Além do aluguel dos materiais, o contrato previa que a empresa armazenasse os produtos e se responsabilizasse por sua montagem e desmontagem. No relatório, o TCU detalhou exemplos de sobrepreço. A diferença entre os artigos chegou a 219,2%, por exemplo, no que se refere ao fornecimento de 1.206 cestas de lixo com capacidade para 20 litros. O Comitê 2011 pagou aluguel de R$ 50 por cesta, quando tinha uma oferta para comprá-las por R$ 15,66. No caso dos bebedouros, 95 deles foram alugados por R$ 640 cada, quando o comitê poderia ter adquirido as mesmas unidades por R$ 401,90 cada (59,24% a menos). O mesmo modelo de varal de roupa que foi alugado por R$ 99,62 poderia ter sido comprado por R$ 48,29 (sobrepreço de 106,3%).

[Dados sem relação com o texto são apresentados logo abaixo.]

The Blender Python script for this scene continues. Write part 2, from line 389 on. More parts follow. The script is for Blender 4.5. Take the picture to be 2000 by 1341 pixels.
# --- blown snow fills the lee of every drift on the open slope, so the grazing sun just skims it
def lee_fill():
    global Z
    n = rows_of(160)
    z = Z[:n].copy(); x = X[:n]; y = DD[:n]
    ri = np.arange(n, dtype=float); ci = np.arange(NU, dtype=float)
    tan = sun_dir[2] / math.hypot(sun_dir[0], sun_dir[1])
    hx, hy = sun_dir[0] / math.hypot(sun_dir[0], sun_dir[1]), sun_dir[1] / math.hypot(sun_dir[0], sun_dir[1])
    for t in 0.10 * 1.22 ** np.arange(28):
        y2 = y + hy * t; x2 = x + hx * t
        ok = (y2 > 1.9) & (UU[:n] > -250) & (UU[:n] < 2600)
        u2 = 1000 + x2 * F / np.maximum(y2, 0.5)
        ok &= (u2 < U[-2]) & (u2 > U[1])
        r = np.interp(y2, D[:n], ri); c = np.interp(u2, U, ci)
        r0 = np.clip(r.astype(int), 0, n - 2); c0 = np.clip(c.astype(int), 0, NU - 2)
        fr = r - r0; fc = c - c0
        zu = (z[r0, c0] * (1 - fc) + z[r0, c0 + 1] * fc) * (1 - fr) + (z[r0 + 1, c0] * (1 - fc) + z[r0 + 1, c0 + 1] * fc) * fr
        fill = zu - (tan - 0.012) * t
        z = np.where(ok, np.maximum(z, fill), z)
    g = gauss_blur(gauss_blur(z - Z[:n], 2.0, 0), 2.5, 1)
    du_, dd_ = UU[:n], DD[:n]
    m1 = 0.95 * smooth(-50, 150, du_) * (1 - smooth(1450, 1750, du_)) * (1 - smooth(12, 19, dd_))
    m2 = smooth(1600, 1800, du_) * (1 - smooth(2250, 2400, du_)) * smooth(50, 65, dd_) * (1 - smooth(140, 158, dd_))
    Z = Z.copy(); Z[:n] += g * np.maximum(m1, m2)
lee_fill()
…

Por travesseiros antialérgicos, pagou R$ 25 a unidade, quando o preço de compra era de R$ 9,99 (sobrepreço de 150,25%). Cada ferro de passar roupa custou R$ 100 ao Comitê Rio 2011, quando havia uma opção para comprar o artigo por R$ 34,59 (gastaria menos 89,10% ).
O TCU lembrou que a empresa contratada participou das duas licitações. E, na concorrência descartada que previa a compra dos itens, ofereceu preços menores O mesmo modelo de cama alugado por R$ 580 a unidade foi oferecido a R$ 315 para a compra.
Em seu relatório, o ministro Walton Rodrigues citou outra licitação com sobrepreço para complementar o mobiliário das vilas que favoreceu a Mundimix. Desta vez, a opção foi comprar 18 sofás por R$ 1.165,90 a unidade. Na licitação desprezada de outubro de 2010, modelo similar foi oferecido pela empresa por apenas R$ 378.
Os Jogos 2011 foram o primeiro de uma série de megaeventos que o Brasil promoverá nos próximos anos. Participaram 5.650 atletas de 88 países. Este ano houve a Rio+20. Em 2013 serão realizadas a Jornada Mundial da Juventude e a Copa das Confederações. Em 2014 é a vez da Copa do Mundo, e em 2016, dos Jogos Olímpicos. Muitos contratos relacionados a grandes eventos envolvem recursos fiscalizados pelo TCU.